Sense and Sensitivity
Today when I stepped into the elevator to go downstairs, I was hit with the overbearing smell of old lady perfume. It was the same perfume that one of my female relatives used to wear when I was a child in Syria. I started to cry, I remembered hot summers in Damascus, eating ice cream and going for evening walks with my aunt or great aunt and having that smell, incessantly in my nostrils. It even affected the taste of my ice cream. I thought, the world is cruel. I am not with my aunt right now, nor am I seven years old anymore or eating ice cream on a hot summer evening.
I went for my run and pondered the conclusion I had come to and came to a new conclusion. I don't like negativity and I decided that the world is not cruel. How great it is that our senses can trigger memories with such vivid reality that we would not have normally remembered without that whiff of asphalt, the breeze that blows our hair in our face, the taste of sangria or the deep bellow of a violoncello. I wrote in my journal, "our senses are so sensitive," I leaned back and laughed to myself.
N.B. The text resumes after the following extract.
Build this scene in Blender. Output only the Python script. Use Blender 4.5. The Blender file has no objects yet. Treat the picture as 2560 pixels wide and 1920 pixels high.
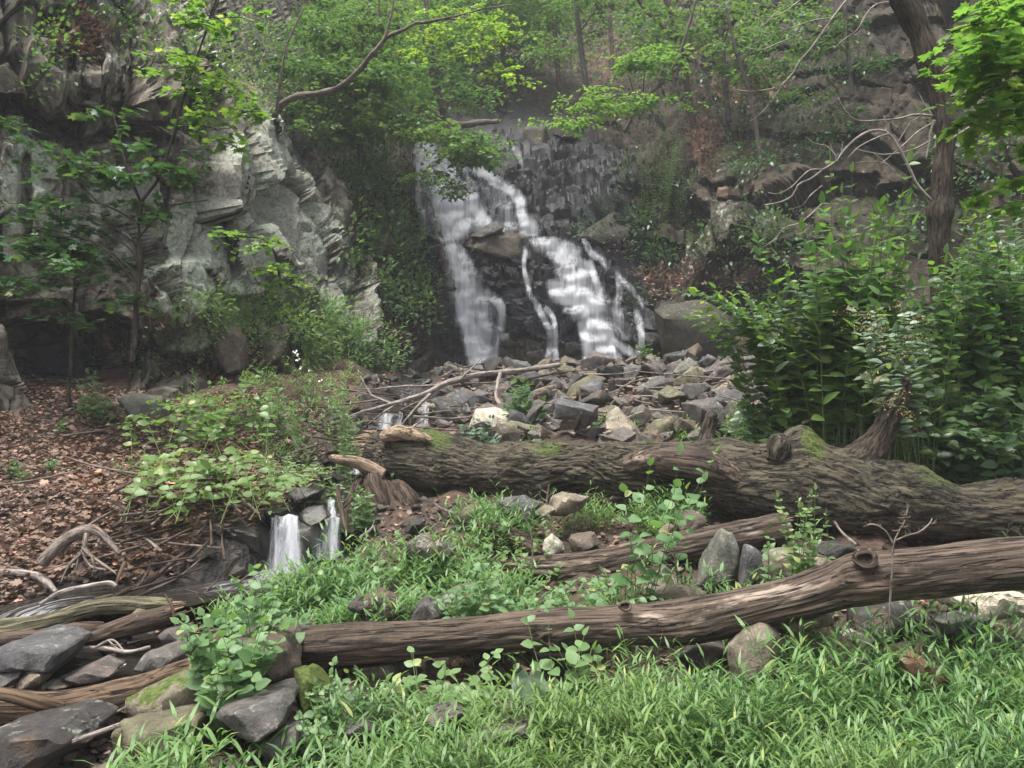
import bpy, bmesh, math, random
import numpy as np
from mathutils import Vector, Matrix

# ------------------------------------------------------------------ camera, sky, sun, exposure
scene = bpy.context.scene
F = 1900.0           # focal length in photograph pixels (photo 2560 x 1920)
EYE = 1.6
cam_data = bpy.data.cameras.new("camera")
cam_data.sensor_width = 36.0
cam_data.lens = F / 2560.0 * 36.0
cam_data.clip_start = 0.05
cam_data.clip_end = 400
cam_data.dof.use_dof = False
cam = bpy.data.objects.new("camera", cam_data)
cam.location = (0, 0, EYE)
cam.rotation_euler = (math.radians(90), 0, 0)
scene.collection.objects.link(cam)
scene.camera = cam

SUN_EL, SUN_ROT = 74.0, 230.0
world = bpy.data.worlds.new("World")
scene.world = world
world.use_nodes = True
wn = world.node_tree
wn.nodes.clear()
sky = wn.nodes.new("ShaderNodeTexSky")
sky.sky_type = 'NISHITA'
sky.sun_disc = False
sky.sun_elevation = math.radians(SUN_EL)
sky.sun_rotation = math.radians(SUN_ROT)
sky.dust_density = 3.0
hsv = wn.nodes.new("ShaderNodeHueSaturation")      # overcast: cloud light is nearly neutral
hsv.inputs["Saturation"].default_value = 0.22
bg = wn.nodes.new("ShaderNodeBackground")
bg.inputs["Strength"].default_value = 0.07
wo = wn.nodes.new("ShaderNodeOutputWorld")
wn.links.new(sky.outputs[0], hsv.inputs["Color"])
wn.links.new(hsv.outputs[0], bg.inputs[0])
wn.links.new(bg.outputs[0], wo.inputs[0])

sun_data = bpy.data.lights.new("sun", 'SUN')
sun_data.energy = 1.5
sun_data.angle = math.radians(22)
sun_data.color = (1.0, 0.96, 0.9)
sun = bpy.data.objects.new("sun", sun_data)
scene.collection.objects.link(sun)
az = math.radians(SUN_ROT)
sd = Vector((math.sin(az) * math.cos(math.radians(SUN_EL)), math.cos(az) * math.cos(math.radians(SUN_EL)), math.sin(math.radians(SUN_EL))))
sun.rotation_euler = sd.to_track_quat('Z', 'Y').to_euler()

scene.view_settings.view_transform = 'Standard'
scene.view_settings.look = 'None'
scene.view_settings.gamma = 1.0
scene.view_settings.use_curve_mapping = False
scene.view_settings.exposure = 2.4
scene.cycles.max_bounces = 6
scene.cycles.diffuse_bounces = 3
scene.cycles.glossy_bounces = 2
scene.cycles.transmission_bounces = 3
scene.cycles.transparent_max_bounces = 10
scene.cycles.volume_bounces = 0
scene.cycles.use_denoising = True

# ------------------------------------------------------------------ helpers
col = scene.collection
R = np.random.RandomState(11)
random.seed(5)


def W(px, py, Y):
    """world point seen at photograph pixel (px, py) at distance Y"""
    return np.array([(px - 1280.0) / F * Y, Y, EYE - (py - 960.0) / F * Y])


# enlarged views of the photograph the shapes were measured in
VIEW = {'1': (0, 1200, 2.3044), '2': (850, 1200, 2.3044), '3': (1660, 1200, 2.3044), 'A': (0, 0, 2.4578), 'B': (800, 0, 2.4578),
        'C': (1660, 0, 2.4578), 'D': (0, 600, 2.4578), 'E': (850, 600, 2.4578), 'F': (1660, 600, 2.4578), 'P': (0, 0, 1.0), 'O': (0, 0, 0.8641)}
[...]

I had never realized that sense was the root of sensitive. I'm sure I could have told you that if asked but I had never made the connection before. I got to thinking more about it and it makes perfect sense, our senses are sensitive, and that's what's so wonderful about them. That's what makes them our senses, because they are sensitive. They are ours and nobody feels them other than ourselves, they are tied to our history, our past, our experiences, memories and everything that makes us us. I decided that I am glad my senses are so sensitive, I am blessed to have had such wonderful experiences that can so easily be called upon by such simple a thing, as the smell of perfume.